Every line in the listing is to be echoed verbatim.

> _DATA SECTION_:
____

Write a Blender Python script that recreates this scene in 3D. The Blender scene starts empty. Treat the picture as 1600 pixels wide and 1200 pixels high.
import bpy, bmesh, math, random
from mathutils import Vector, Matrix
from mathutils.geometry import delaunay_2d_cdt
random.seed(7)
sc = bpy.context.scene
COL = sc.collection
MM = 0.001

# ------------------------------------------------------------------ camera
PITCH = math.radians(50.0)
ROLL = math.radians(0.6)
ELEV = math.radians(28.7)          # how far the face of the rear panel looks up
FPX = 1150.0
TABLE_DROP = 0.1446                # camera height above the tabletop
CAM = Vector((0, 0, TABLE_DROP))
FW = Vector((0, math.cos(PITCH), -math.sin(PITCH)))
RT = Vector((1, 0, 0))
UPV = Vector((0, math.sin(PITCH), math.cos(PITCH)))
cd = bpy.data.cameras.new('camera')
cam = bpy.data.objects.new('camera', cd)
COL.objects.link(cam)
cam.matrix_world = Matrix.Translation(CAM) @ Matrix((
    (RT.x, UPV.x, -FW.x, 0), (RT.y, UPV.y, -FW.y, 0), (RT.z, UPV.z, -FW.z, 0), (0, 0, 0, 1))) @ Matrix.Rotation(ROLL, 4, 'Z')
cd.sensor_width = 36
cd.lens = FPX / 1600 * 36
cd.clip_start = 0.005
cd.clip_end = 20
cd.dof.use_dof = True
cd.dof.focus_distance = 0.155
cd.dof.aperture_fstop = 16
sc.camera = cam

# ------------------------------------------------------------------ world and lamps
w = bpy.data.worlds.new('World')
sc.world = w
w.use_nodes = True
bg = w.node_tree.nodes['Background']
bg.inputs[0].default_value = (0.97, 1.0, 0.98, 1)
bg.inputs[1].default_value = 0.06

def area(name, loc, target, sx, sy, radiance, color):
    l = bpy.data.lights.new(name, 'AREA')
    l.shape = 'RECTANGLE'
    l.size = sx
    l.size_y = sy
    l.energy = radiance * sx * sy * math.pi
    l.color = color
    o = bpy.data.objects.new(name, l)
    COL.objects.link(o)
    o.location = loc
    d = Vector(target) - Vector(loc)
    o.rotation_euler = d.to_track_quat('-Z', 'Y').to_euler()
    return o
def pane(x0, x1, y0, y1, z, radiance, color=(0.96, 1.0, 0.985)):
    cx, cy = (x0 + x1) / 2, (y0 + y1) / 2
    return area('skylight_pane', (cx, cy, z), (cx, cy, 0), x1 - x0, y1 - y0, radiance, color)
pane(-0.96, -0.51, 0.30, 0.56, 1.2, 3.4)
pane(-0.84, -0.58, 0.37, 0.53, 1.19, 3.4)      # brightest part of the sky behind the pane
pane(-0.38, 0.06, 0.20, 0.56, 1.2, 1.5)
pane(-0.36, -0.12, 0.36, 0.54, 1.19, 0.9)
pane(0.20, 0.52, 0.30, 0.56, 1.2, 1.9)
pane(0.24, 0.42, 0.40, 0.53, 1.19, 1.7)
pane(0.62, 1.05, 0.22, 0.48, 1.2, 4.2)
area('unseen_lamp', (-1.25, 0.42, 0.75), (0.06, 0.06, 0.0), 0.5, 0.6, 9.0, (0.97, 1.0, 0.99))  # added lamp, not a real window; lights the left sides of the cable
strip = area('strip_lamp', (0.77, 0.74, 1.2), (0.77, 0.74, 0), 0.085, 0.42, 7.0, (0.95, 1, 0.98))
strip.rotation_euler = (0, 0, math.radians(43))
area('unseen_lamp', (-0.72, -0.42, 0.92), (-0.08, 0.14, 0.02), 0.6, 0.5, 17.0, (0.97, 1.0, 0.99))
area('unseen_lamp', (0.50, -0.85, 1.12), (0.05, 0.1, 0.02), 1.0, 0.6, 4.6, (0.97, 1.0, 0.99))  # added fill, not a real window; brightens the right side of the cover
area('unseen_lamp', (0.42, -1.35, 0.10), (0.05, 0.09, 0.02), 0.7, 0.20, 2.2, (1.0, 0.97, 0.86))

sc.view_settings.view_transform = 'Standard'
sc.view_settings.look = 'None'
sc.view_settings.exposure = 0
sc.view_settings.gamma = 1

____

> _SOLUTION_:
Write a Blender Python script that recreates this scene in 3D. The Blender scene starts empty. Treat the picture as 1600 pixels wide and 1200 pixels high.
import bpy, bmesh, math, random
from mathutils import Vector, Matrix
from mathutils.geometry import delaunay_2d_cdt
random.seed(7)
sc = bpy.context.scene
COL = sc.collection
MM = 0.001

# ------------------------------------------------------------------ camera
PITCH = math.radians(50.0)
ROLL = math.radians(0.6)
ELEV = math.radians(28.7)          # how far the face of the rear panel looks up
FPX = 1150.0
TABLE_DROP = 0.1446                # camera height above the tabletop
CAM = Vector((0, 0, TABLE_DROP))
FW = Vector((0, math.cos(PITCH), -math.sin(PITCH)))
RT = Vector((1, 0, 0))
UPV = Vector((0, math.sin(PITCH), math.cos(PITCH)))
cd = bpy.data.cameras.new('camera')
cam = bpy.data.objects.new('camera', cd)
COL.objects.link(cam)
cam.matrix_world = Matrix.Translation(CAM) @ Matrix((
    (RT.x, UPV.x, -FW.x, 0), (RT.y, UPV.y, -FW.y, 0), (RT.z, UPV.z, -FW.z, 0), (0, 0, 0, 1))) @ Matrix.Rotation(ROLL, 4, 'Z')
cd.sensor_width = 36
cd.lens = FPX / 1600 * 36
cd.clip_start = 0.005
cd.clip_end = 20
cd.dof.use_dof = True
cd.dof.focus_distance = 0.155
cd.dof.aperture_fstop = 16
sc.camera = cam

# ------------------------------------------------------------------ world and lamps
w = bpy.data.worlds.new('World')
sc.world = w
w.use_nodes = True
bg = w.node_tree.nodes['Background']
bg.inputs[0].default_value = (0.97, 1.0, 0.98, 1)
bg.inputs[1].default_value = 0.06

def area(name, loc, target, sx, sy, radiance, color):
    l = bpy.data.lights.new(name, 'AREA')
    l.shape = 'RECTANGLE'
    l.size = sx
    l.size_y = sy
    l.energy = radiance * sx * sy * math.pi
    l.color = color
    o = bpy.data.objects.new(name, l)
    COL.objects.link(o)
    o.location = loc
    d = Vector(target) - Vector(loc)
    o.rotation_euler = d.to_track_quat('-Z', 'Y').to_euler()
    return o
def pane(x0, x1, y0, y1, z, radiance, color=(0.96, 1.0, 0.985)):
    cx, cy = (x0 + x1) / 2, (y0 + y1) / 2
    return area('skylight_pane', (cx, cy, z), (cx, cy, 0), x1 - x0, y1 - y0, radiance, color)
pane(-0.96, -0.51, 0.30, 0.56, 1.2, 3.4)
pane(-0.84, -0.58, 0.37, 0.53, 1.19, 3.4)      # brightest part of the sky behind the pane
pane(-0.38, 0.06, 0.20, 0.56, 1.2, 1.5)
pane(-0.36, -0.12, 0.36, 0.54, 1.19, 0.9)
pane(0.20, 0.52, 0.30, 0.56, 1.2, 1.9)
pane(0.24, 0.42, 0.40, 0.53, 1.19, 1.7)
pane(0.62, 1.05, 0.22, 0.48, 1.2, 4.2)
area('unseen_lamp', (-1.25, 0.42, 0.75), (0.06, 0.06, 0.0), 0.5, 0.6, 9.0, (0.97, 1.0, 0.99))  # added lamp, not a real window; lights the left sides of the cable
strip = area('strip_lamp', (0.77, 0.74, 1.2), (0.77, 0.74, 0), 0.085, 0.42, 7.0, (0.95, 1, 0.98))
strip.rotation_euler = (0, 0, math.radians(43))
area('unseen_lamp', (-0.72, -0.42, 0.92), (-0.08, 0.14, 0.02), 0.6, 0.5, 17.0, (0.97, 1.0, 0.99))
area('unseen_lamp', (0.50, -0.85, 1.12), (0.05, 0.1, 0.02), 1.0, 0.6, 4.6, (0.97, 1.0, 0.99))  # added fill, not a real window; brightens the right side of the cover
area('unseen_lamp', (0.42, -1.35, 0.10), (0.05, 0.09, 0.02), 0.7, 0.20, 2.2, (1.0, 0.97, 0.86))

sc.view_settings.view_transform = 'Standard'
sc.view_settings.look = 'None'
sc.view_settings.exposure = 0
sc.view_settings.gamma = 1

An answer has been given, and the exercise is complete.